Jama Review for the Curious Mind
September 20, 2017

Jama Review for the Curious Mind

Fred Sookiasian | TrustRadius Reviewer
Score 9 out of 10
Vetted Review
Verified User

Overall Satisfaction with Jama

Jama started being used as a part of a larger department of 25 people which also served as the "test bed" and "pilot" for cross-company as well as enterprise-wide use (we currently are a company of about 800 that is a part of a bigger corporation consisting of thousands of staff). The business problem it addresses is that it provides far better ability to enter, track, manage and report on software requirements than our previous application. It also solves the age old problem of costly maintenance and customization of tools such as this.
  • Jama has the keen ability to provide hierarchy for requirements in a collapsible tree style management view allowing for far better reach of information then many of the other system we have used.
  • Jama has the ability to create filters, tags and custom searches in order to better disseminate large scale requirements in order to be able to get from building to testing in less time.
  • Jama possesses the ability to create and link between test assets and have a very intelligible view of managing the bridge between both worlds. It also allows for creation and management of test runs for different iterations of the test cycle; whether it is a dry run, full regression or partial corner case execution.
  • Jama has great ability to create custom output from Excel files to Word which can filter and mine the data from requirements to test assets and present them in different print view for consumption of different audiences and stakeholders in different parts of the teams.
  • Jama can have better overall SDLC management components especially bridging between different ALM tools.
  • Jama is not an ALM tool but can have some better customization of defect reporting mechanisms as well as test run approach.
  • Jama's ability to break out steps into sub-children in a test plan hierarchy can use a bit of improvement to make it more modular.
  • Jama has brought some new life to our requirements management and how we see the inter-connectivity of functional requirements with System Requirement Specifications which are more UI centric.
  • Jama has brought much better dashboards and reporting for everything it supports from printing test plans, requirements and specifications as well as test runs.
  • Jama has had some challenge in usability as far as training and discovering features we did not know about. There seems to be a different way to do one thing and that is sometimes hard to hone in on how the best approach is. It is more open ended then many other tools like this. Training we have had but it seems that needs to be a repeated period requirement.
Jama has a lot going for it. Although it may not seamlessly plug in from the get-go into ALM tools or be an ALM tool itself, I believe it has a very bright future. In comparison to Rational Doors, we believe for our needs, it is much more of an bang-for-the-buck and feature rich for the amount of time needed to get up and running. We believe it is also more stable than Doors.

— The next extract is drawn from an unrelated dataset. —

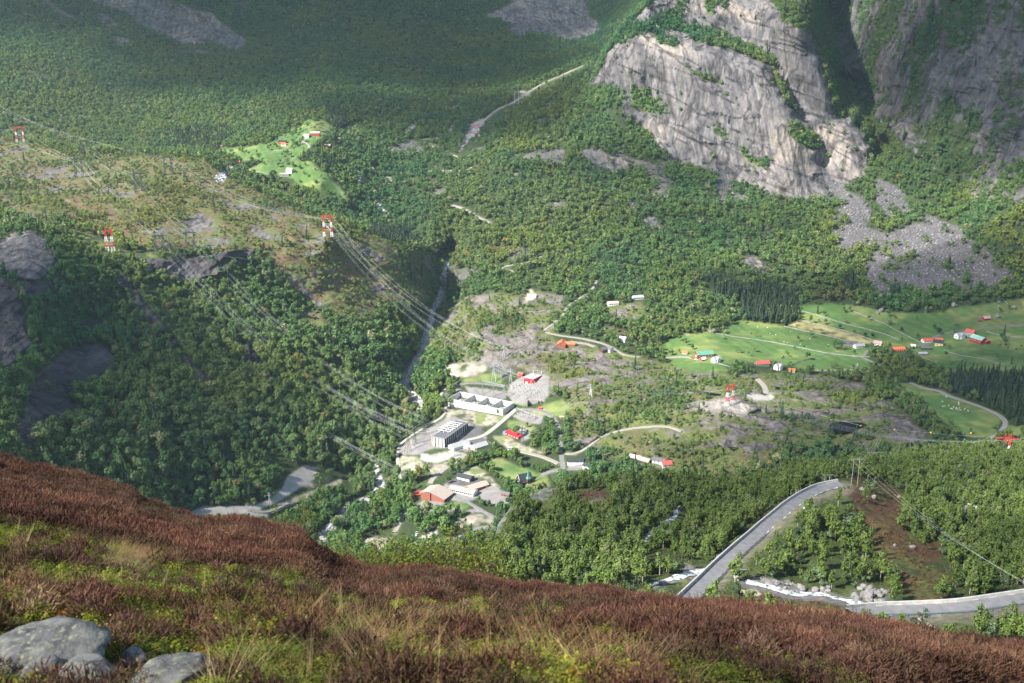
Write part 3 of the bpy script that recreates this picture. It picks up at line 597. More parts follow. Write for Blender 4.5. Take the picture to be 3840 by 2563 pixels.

Since it is not an ALM application, it would not be fair to compare it to one but if Jama expands into that market aggressively, it can be a viable player.
Jama is well suited for smaller to mid size companies from my usage and time spent with it and I can see it as a powerful tool possible for larger ERP scale implementation of systems. However, in those situations, some companies may prefer an all-around ALM suite especially linking business process components to BPT testing and other gateways to automation. That may be an issue since Jama is a bit flat in the ability to support and link to provide that level of throughput for ALM implementation.